Your objective =
Your task is to output the listing word for word, with pictures excluded.
--- start Given data ---
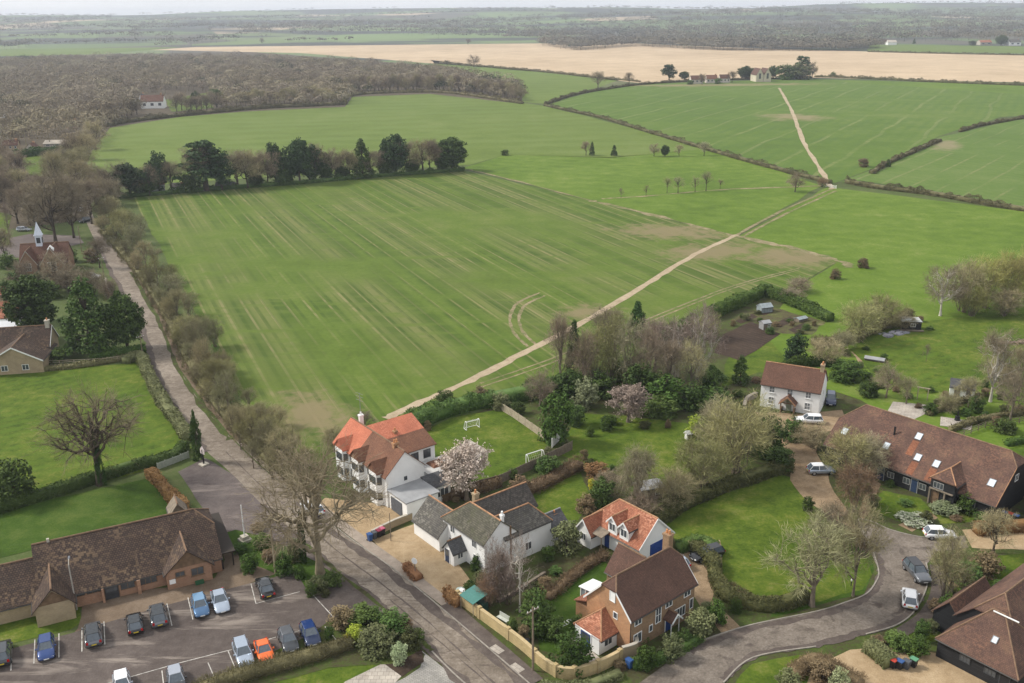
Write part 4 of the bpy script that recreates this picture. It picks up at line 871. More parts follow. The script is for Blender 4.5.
for x in (17.3, 19.4): k.box(x - .09, x + .09, -1.55, -1.37, 0, 2.4)
k.box(17.2, 20.5, -1.6, -1.35, 2.35, 2.5); k.build('porch_frame', TIMBER, ba)
for x in (2.2, 5.0, 8.0, 10.8, 13.2, 15.6, 22.5): window(ba, x, 0, .95, .9, .8, 0, 2, 1, PALEF)
for x in (9.3, 14.4): door(ba, x, 0, .05, .9, 1.95, 0, plain('navy_door', (.03, .05, .10), .4), PALEF)
window(ba, 25.5, 5.8, 4.2, .9, .9, 90, 2, 1, TRIM)
block(rb2, 'flue', BLACK, 8.6, 8.8, 3.6, 3.8, 5.4, 7.2)
gb2 = gable(ba, -.9, 4.4, 4.4, 7.2, 3.1, 4.9, BLACKB, T_BARN, axis='y', hips=(.9, 0), over=.25, ridge=RIDGE_B)

# ------------------------------------------------------------------ second barn at the frame edge
b2 = thing('gabled_barn', 'black boarded barn gable with brown tile edge beside the end of the long barn', 'barn', at(1000, 521), R(-50))
gable(b2, 4, 20, 1.4, 9.4, 3.0, 6.8, BLACKB, T_BARN, axis='y', over=.3, gover=.3, ridge=RIDGE_B, barge=(RIDGE_B, (0,)))
window(b2, 5.4, 4.0, 3.4, .7, 1.3, 0, 2, 1, TRIM)
# ------------------------------------------------------------------ hipped barn in the corner
p = at(934.6, 635.7, 2.55); p.z = 0
b3 = thing('hipped_barn', 'dark boarded barn with big hipped tile roofs standing by the pale gravel', 'barn', p, R(-52))
r3 = gable(b3, .3, 8.6, .3, 7.0, 2.6, 6.2, BLACKB, T_BARN, hips=(1, 1), over=.35, ridge=RIDGE_B)
gable(b3, 3.9, 22, .2, 7.6, 3.6, 7.3, BLACKB, T_BARN, axis='y', hips=(.5, 0), over=.3, ridge=RIDGE_B)
gable(b3, 4.6, 12, -2.6, .6, 2.3, 4.2, BLACKB, T_BARN, axis='y', over=.25, ridge=RIDGE_B)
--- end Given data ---
Expected output =
Write part 4 of the bpy script that recreates this picture. It picks up at line 871. More parts follow. The script is for Blender 4.5.
for x in (17.3, 19.4): k.box(x - .09, x + .09, -1.55, -1.37, 0, 2.4)
k.box(17.2, 20.5, -1.6, -1.35, 2.35, 2.5); k.build('porch_frame', TIMBER, ba)
for x in (2.2, 5.0, 8.0, 10.8, 13.2, 15.6, 22.5): window(ba, x, 0, .95, .9, .8, 0, 2, 1, PALEF)
for x in (9.3, 14.4): door(ba, x, 0, .05, .9, 1.95, 0, plain('navy_door', (.03, .05, .10), .4), PALEF)
window(ba, 25.5, 5.8, 4.2, .9, .9, 90, 2, 1, TRIM)
block(rb2, 'flue', BLACK, 8.6, 8.8, 3.6, 3.8, 5.4, 7.2)
gb2 = gable(ba, -.9, 4.4, 4.4, 7.2, 3.1, 4.9, BLACKB, T_BARN, axis='y', hips=(.9, 0), over=.25, ridge=RIDGE_B)

# ------------------------------------------------------------------ second barn at the frame edge
b2 = thing('gabled_barn', 'black boarded barn gable with brown tile edge beside the end of the long barn', 'barn', at(1000, 521), R(-50))
gable(b2, 4, 20, 1.4, 9.4, 3.0, 6.8, BLACKB, T_BARN, axis='y', over=.3, gover=.3, ridge=RIDGE_B, barge=(RIDGE_B, (0,)))
window(b2, 5.4, 4.0, 3.4, .7, 1.3, 0, 2, 1, TRIM)
# ------------------------------------------------------------------ hipped barn in the corner
p = at(934.6, 635.7, 2.55); p.z = 0
b3 = thing('hipped_barn', 'dark boarded barn with big hipped tile roofs standing by the pale gravel', 'barn', p, R(-52))
r3 = gable(b3, .3, 8.6, .3, 7.0, 2.6, 6.2, BLACKB, T_BARN, hips=(1, 1), over=.35, ridge=RIDGE_B)
gable(b3, 3.9, 22, .2, 7.6, 3.6, 7.3, BLACKB, T_BARN, axis='y', hips=(.5, 0), over=.3, ridge=RIDGE_B)
gable(b3, 4.6, 12, -2.6, .6, 2.3, 4.2, BLACKB, T_BARN, axis='y', over=.25, ridge=RIDGE_B)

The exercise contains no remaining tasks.